KPMG/AIMA Report: 'The value of the hedge fund industry'


This report, presented by KPMG and the Alternative Investment Management Association (AIMA), examines and summarises the value provided by the hedge fund industry to investors, to markets, and to the broader economy.

The analysis is divided into two parts: a quantitative analysis of hedge fund performance and a literature review.

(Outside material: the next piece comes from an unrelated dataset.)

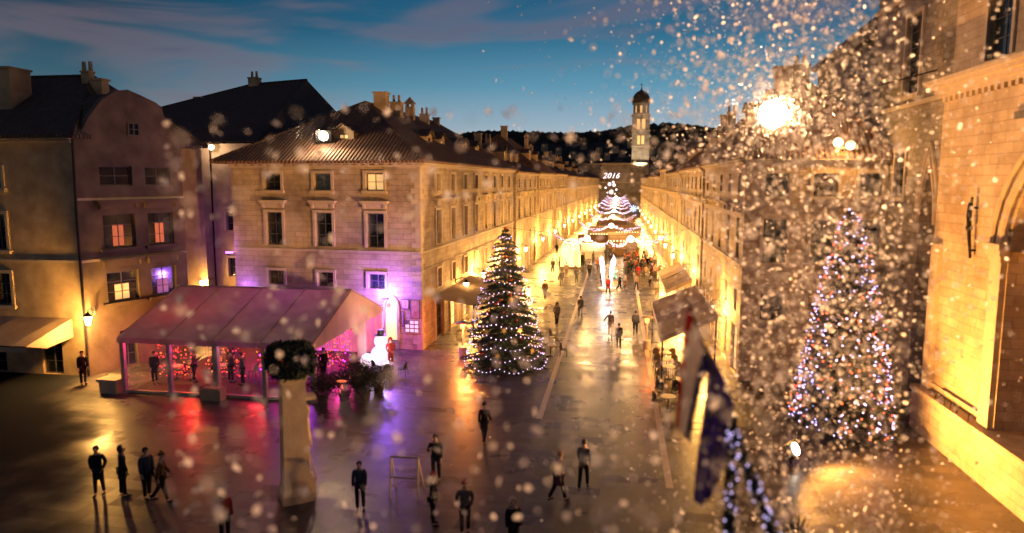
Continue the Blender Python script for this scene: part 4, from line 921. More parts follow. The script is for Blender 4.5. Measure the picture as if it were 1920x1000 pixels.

The Centre for Hedge Fund Research at Imperial College London has created a unique aggregate hedge fund and benchmark index database. The database represents a careful aggregation of all the current information from multiple leading sources about hedge fund performance globally. Survivorship bias is not a factor because both active and inactive funds are included. Using HFR (Hedge Fund Research) hedge fund index data from 1994 to 2011, performance analysis shows that hedge funds have significantly outperformed equities, bonds and commodities on a risk adjusted basis. The research found that hedge funds achieved an average return of 9.07 per cent in the period 1994–2011 after fees compared to 7.18 per cent for stocks, 6.25 per cent for bonds and 7.27 per cent for commodities. Hedge funds achieved these returns with considerably lower volatility and Value-at-Risk (VaR) than stocks and commodities, close to bonds in both categories. The research also demonstrated that hedge funds were significant generators of “alpha”, creating an average of 4.19 per cent per year from 1994–2011.

An equal-weighted hedge fund index returned five times the initial investment after fees, over the period 1994–2011. The report finds that hedge funds provide economically important, risk-adjusted performance that provides investors with diversification benefits, even during the most difficult macroeconomic environment. It also shows explicitly that the equal weighted portfolio policy in hedge funds, global stocks, and bonds outperforms the conventional 60/40 allocation to stocks and bonds with significantly higher Sharpe ratio and lower tail risk. Specifically, the report shows that an institutional investor, who adds hedge funds to the conventional 60/40 portfolio policy, can gain economically important benefits of diversification. The research also finds that investors received approximately 72 per cent of all investment profits over this period, compared to 28 per cent for hedge fund managers. Importantly, hedge funds’ ability to generate superior performance is not associated with significant risk-taking as measured by volatility or Value-at-Risk. Indeed, the report documents that hedge fund volatility is reasonably low across investment strategies, compared to conventional asset classes.

The study finds that correlations between hedge funds and main asset classes are only slightly higher during recessions, suggesting that hedge funds are unlikely to threaten the stability of the financial system.

The review of the literature on the value of the industry to investors, to markets, and to the broader economy shows that hedge funds are important liquidity providers in the markets that they are active in.

Moreover, hedge fund activity has beneficial effects for price discovery, the efficient allocation of capital, financial stability, shareholder value, diversification and the broader economy.